S is For Stanley – il racconto di uno degli amici del regista inglese

Di documentari sul grande Kubrick se ne sono visti parecchi. Dalle analisi dei suoi film più celebri al significato di ogni singola sequenza, critici, giornalisti ed esperti di cinema hanno saputo raccontare un cinema ormai lontano da quello odierno. Pensate alle inquadrature di 2001 Odissea nello spazio, da molti ritenuto un film “palloso” (scusate il termine) per la staticità della messa in scena, unite poi da un montaggio per nulla dinamico come i film di oggi mostrano al proprio pubblico. Tutto questo però ha dato prova che Kubrick riusciva a far parlare le immagini senza che ci sia bisogno di un dialogo prolisso in grado di spiegare che cosa stava succedendo nella scena. Il suo cinema, in molti casi, era un cinema espressivo, dove l’estetica prendeva il posto della parola e della narrazione nel suo complesso. Non servivano spiegazioni ulteriori, perché la messa in scena ti metteva nelle condizioni di comprendere ogni aspetto della pellicola, dall’evoluzione dei personaggi all’ambientazione suggestiva e surreale dei suoi filmo.

Ma se fosse uno dei suoi amici più cari a raccontare la vista del grande maestro inglese?  “S is for Stanley – Trent’anni al volante per Stanley Kubrick” film vincitore del David di Donatello 2016 e diretto da Alex Infascelli, ripercorre grazie alla testimonianza di Emilio D’Alessandro – ex pilota di d’auto da corsa italiano e amico del regista – i trent’anni di vita dell’uomo, trent’anni vissuti al fianco di Kubrick.

“Ho sentito parlare di Emilio D’Alessandro durante un’intervista alla moglie di Kubrick, – ha spiegato il regista – poi ho letto la sua storia e mi ha talmente folgorato che ho voluto essere io a imprimerla a futura memoria. È stato un viaggio bellissimo che mi ha avvicinato alla personalità incredibile di due uomini: uno di cui credevo di sapere tutto e in realtà non sapevo niente; un altro di cui non sapevo nulla e che mi ha lasciato a bocca aperta con la sua storia”.

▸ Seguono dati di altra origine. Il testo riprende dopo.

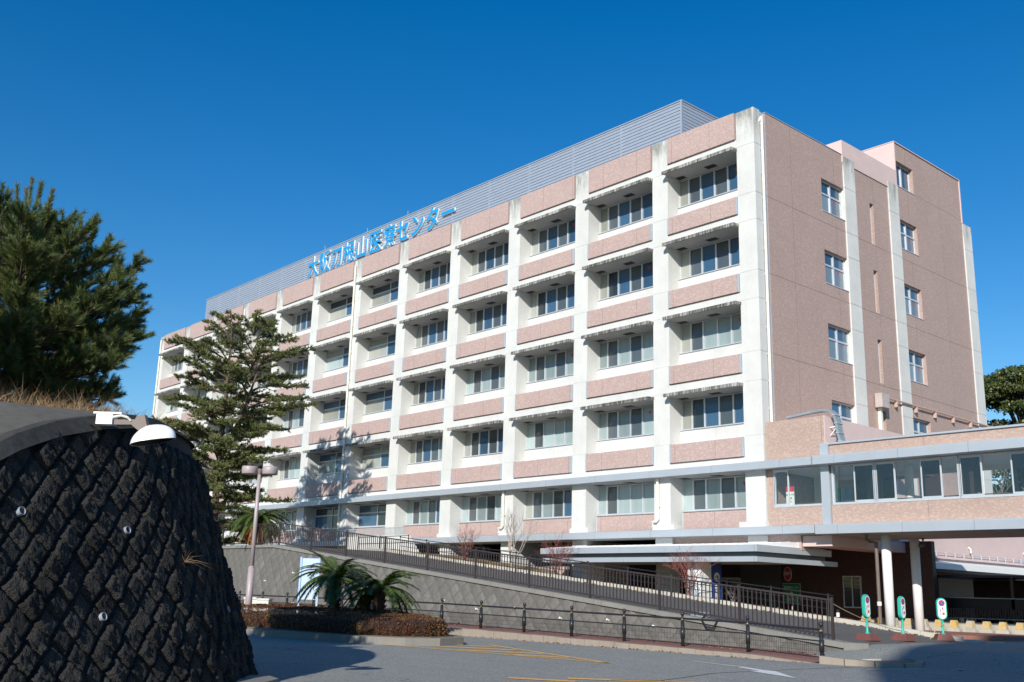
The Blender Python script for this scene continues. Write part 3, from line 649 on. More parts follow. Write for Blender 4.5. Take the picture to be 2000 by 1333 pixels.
ns = ob('wall_notice', MB().box(.72, 1.12, .5, .51, 5.2, 6.0), K, M['signwhite']); ob('notice_header', MB().box(.72, 1.12, .49, .498, 5.78, 6.0), ns, M['red'])
for i, t_ in enumerate(('お知らせ', '面会', '入口')): ob('lettering', textmesh(t_, .1, .002, [M['black']]), ns, mw=T((.92, .49, 5.62-.15*i)) @ FACE_S)
q = MB()
for x, c in ((1.35, 0), (1.7, 1), (2.05, 0), (2.4, 1)):
    q.cur = c; q.box(x, x+.2, 3.0, 3.05, 4.6, 6.1)
ob('hanging_decoration', q.mesh('hanging_decoration', [M['letterblue'], M['teal']]), K)
for x, y in ((5.05, .75), (5.05, 3.05), (12.5, .75), (12.5, 3.05), (20, .75), (20, 3.05)):
    ob('column', MB().tube([(x, y, .1), (x, y, 3.9)], .185, 20).mesh('column', M['white'], True), K)
q = MB(); q.tube([(4.5, .25, 3.86), (4.5, .25, 3.7), (4.55, .4, 3.6), (4.74, .55, 3.58), (4.74, .55, .25)], .07, 8); o = ob('downpipe', q, K, M['arm'])
ob('clamp', MB().tube([(4.74, .55, 1.15), (4.74, .55, 1.3)], .085, 8), o, M['white'])
ob('pipe_outlet', MB().tube([(5.4, 3.1, 3.9), (5.4, 3.1, 3.6), (5.2, 3.1, 3.55)], .08, 8), K, M['arm'])
# tile block under the corridor next to the entrance
ob('lower_wall', MB().box(1.64, 3.0, .2, 7.5, 3.45, 3.88), K, M['pink']); 
q = MB(); Z0, Z1 = 1.0, 2.43
q.box(-.13, .79, 6.12, 6.19, Z0, Z0+.05); q.box(-.13, .79, 6.12, 6.19, Z1-.05, Z1)
for a in (-.13, .31, .74): q.box(a, a+.05, 6.12, 6.19, Z0+.05, Z1-.05)
o = ob('window', q, K, M['frame'])
for a in (-.08, .36): ob('pane', MB().box(a, a+.38, 6.14, 6.16, Z0+.05, Z1-.05), o, M['p_dark'])
# cable tray over the tower block
CT = thing('cable_tray', 'grey ribbed cable tray curving over the tile block parapet', 'cable tray', (2.6, .6, 7.6))
pts = [(.9, .55, 9.0), (1.5, .55, 9.05), (2.1, .55, 9.1), (2.7, .55, 9.12), (3.05, .55, 9.05), (3.25, .56, 8.85), (3.32, .6, 8.5), (3.34, .65, 8.1), (3.4, .7, 7.75), (3.55, .75, 7.66)]
q = MB()
wd = [.1, .1, .12, .16, .2, .2, .2, .2, .2, .2]
for (p, a), (p2, a2) in zip(zip(pts[:-1], wd[:-1]), zip(pts[1:], wd[1:])):
    p = Vector(p); p2 = Vector(p2); d = (p2-p).normalized(); n = Vector((-d.z, 0, d.x))*.05
    A = Vector((0, a, 0)); B = Vector((0, a2, 0)); q.add([p-A-n, p+A-n, p2+B-n, p2-B-n, p-A+n, p+A+n, p2+B+n, p2-B+n], [(0, 3, 2, 1), (4, 5, 6, 7), (0, 1, 5, 4), (1, 2, 6, 5), (2, 3, 7, 6), (3, 0, 4, 7)])
ob('tray', q, CT, M['cable'])
q = MB()
for i in range(5, 9): p = Vector(pts[i]); q.box(p.x-.08, p.x+.09, p.y-.22, p.y+.22, p.z-.02, p.z+.02)
ob('rib', q, CT, M['alu']); ob('bracket', MB().tube([(2.98, .5, 8.35), (3.3, .5, 8.38)], .025, 6).tube([(2.98, .5, 8.0), (3.28, .5, 8.34)], .02, 6), CT, M['white'])

# ================================================================== ENTRANCE CANOPY
EC = thing('entrance_canopy', 'low double fascia metal canopy over the ground floor entrance', 'canopy', (-4, -1.5, .28))
def ring(x0, x1, y0, y1, z0, z1, t, nm):
    for a in np.arange(x0, x1-.1, 2.6):
        b = min(x1-t-.01 if a+2.6 >= x1 else a+2.6, x1-t-.01); ob(nm, MB().box(a+.006, b-.006, y0, y0+t, z0, z1), EC, M['alu'])
    for a in np.arange(y0, y1-.1, 1.9): ob(nm, MB().box(x1-t, x1, a+.006, min(a+1.9, y1)-.006, z0, z1), EC, M['alu'])
ring(-10.9, 1.6, -3.0, 2.43, 3.11, 3.38, .12, 'fascia_panel'); ring(-10.4, 1.8, -3.3, 2.55, 2.70, 2.90, .12, 'fascia_panel')
ob('recess_band', MB().box(-10.4, 1.3, -2.7, 2.4, 2.88, 3.2), EC, plain('grey_recess_paint', (.16, .18, .20), .5))
ob('soffit', MB().box(-10.35, 1.68, -3.18, .2, 2.72, 2.78), EC, M['soffit'])
q = MB(); q.add([(-10.85, -2.88, 3.37), (1.5, -2.88, 3.37), (1.5, .1, 3.62), (-10.85, .1, 3.62), (1.5, 2.4, 3.38)], [(0, 1, 2, 3), (1, 4, 2)])
for x in np.arange(-10.6, 1.4, .45): q.tube([(x, -2.88, 3.385), (x, .1, 3.635)], .018, 4)
ob('roof_sheet', q, EC, M['white'])
for x in (-1.74,):
    c_ = ob('column', MB().box(x-.35, x+.35, -2.75, -2.05, .25, 2.72), EC, M['white']); ob('downpipe', MB().tube([(x-.08, -2.81, .3), (x-.08, -2.81, 2.72)], .05, 8), c_, M['cable'])
ob('column', MB().box(-9.7, -8.9, -1.3, -.6, .25, 2.72), EC, M['white'])
# blue banner beside the column
BS = thing('banner_sign', 'tall blue sign with white arrow disc beside the entrance canopy column', 'sign', (-1.4, -1.7, .4))
ob('panel', MB().box(-1.46, -1.40, -2.03, -1.33, .4, 2.7), BS, M['bluedeep'])
q = MB(); q.add([(-1.396, -1.66+.19*math.cos(t), 2.13+.19*math.sin(t)) for t in np.linspace(0, 2*PI, 21)[:-1]], [tuple(range(20))]); ob('disc', q, BS, M['signwhite'])
ob('arrow', textmesh('→', .3, .002, [M['black']], .006), BS, mw=T((-1.392, -1.66, 2.04)) @ FACE_E)
for i, ch in enumerate('夜間専用口'): ob('lettering', textmesh(ch, .3, .003, [M['signwhite']], .004), BS, mw=T((-1.392, -1.66, 1.58-.28*i)) @ FACE_E)
# red oval and green notice on the dark tile wall
RS = thing('oval_sign', 'small red oval sign with white rim on dark tile wall', 'sign', (-3.1, 6.15, 2.5)); OX, OY, OZ = -3.1, 6.18, 2.5
el = lambda a, b, y: [(OX+a*math.cos(t), y, OZ+b*math.sin(t)) for t in np.linspace(0, 2*PI, 25)[:-1]]
q = MB(); q.add(el(.22, .34, OY-.02)+el(.22, .34, OY+.015), [tuple(range(24))]+[(i, (i+1) % 24, 24+(i+1) % 24, 24+i) for i in range(24)]); ob('rim', q, RS, M['signwhite'])
q = MB(); q.add(el(.2, .32, OY-.024), [tuple(range(24))]); ob('face', q, RS, M['red'])
ob('lettering', textmesh('ひほそう', .105, .002, [M['signwhite']], .002), RS, mw=T((OX, OY-.028, OZ-.05)) @ FACE_S @ Matrix.Diagonal((.9, 1.9, 1, 1)))
GS = thing('notice_board', 'green rectangular notice with pale border on dark tile wall', 'sign', (-2.93, 6.15, 1.6))
ob('border', MB().box(-3.43, -2.43, 6.17, 6.199, 1.13, 2.06), GS, M['box']); ob('face', MB().box(-3.41, -2.45, 6.16, 6.1695, 1.15, 2.04), GS, M['signgreen'])
ob('lettering', textmesh('避難通路につき', .115, .002, [M['signwhite']], .002), GS, mw=T((-2.93, 6.156, 1.82)) @ FACE_S)
ob('lettering', textmesh('駐車禁止', .15, .002, [M['signwhite']], .002), GS, mw=T((-2.93, 6.156, 1.22)) @ FACE_S)
q = MB(); q.add([(-2.93+.1*math.cos(t), 6.156, 1.57+.1*math.sin(t)) for t in np.linspace(0, 2*PI, 15)[:-1]], [tuple(range(14))]); ob('emblem', q, GS, M['signwhite'])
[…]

Emilio D’Alessandro conosce Stanley Kubrick nel 1971, per caso, quasi un gioco del destino. Inizialmente, il pilota divenne autista personale del regista ma presto nacque un’amicizia durata trent’anni, come sottolinea il titolo del film, e cinque capolavori cinematografici. Il legame profondo tra i due è testimoniato per sempre anche in alcuni film di Kubrick. Nel 1999, infatti, il cineasta fece una serie di omaggi a D’Alessandro nel suo ultimo film, “Eyes Wide Shut”, dove lo fece recitare in un cameo, poi diede il suo nome al bar in cui si reca Tom Cruise e “assunse” la moglie e la figlia Marisa come comparse. Un rapporto che, quindi, è diventato di grande confidenza, con un Kubrick geniale e generoso ma anche esigente, ansioso e possessivo. A raccontarlo lo stesso Emilio, insieme a foto, decine di messaggi che gli ha scritto negli anni il regista e i tanti oggetti regalati a D’Alessandro, come la giacca militare di Kubrick o i tappeti dell’albergo di “Shining”, che lui ha in salotto.

Documentari di questo genere, oltre ad essere visti, sono documenti assolutamente imperdibili per conoscere a fondo le vite degli autori. Il film sarà nelle sale il 30 e 31 maggio.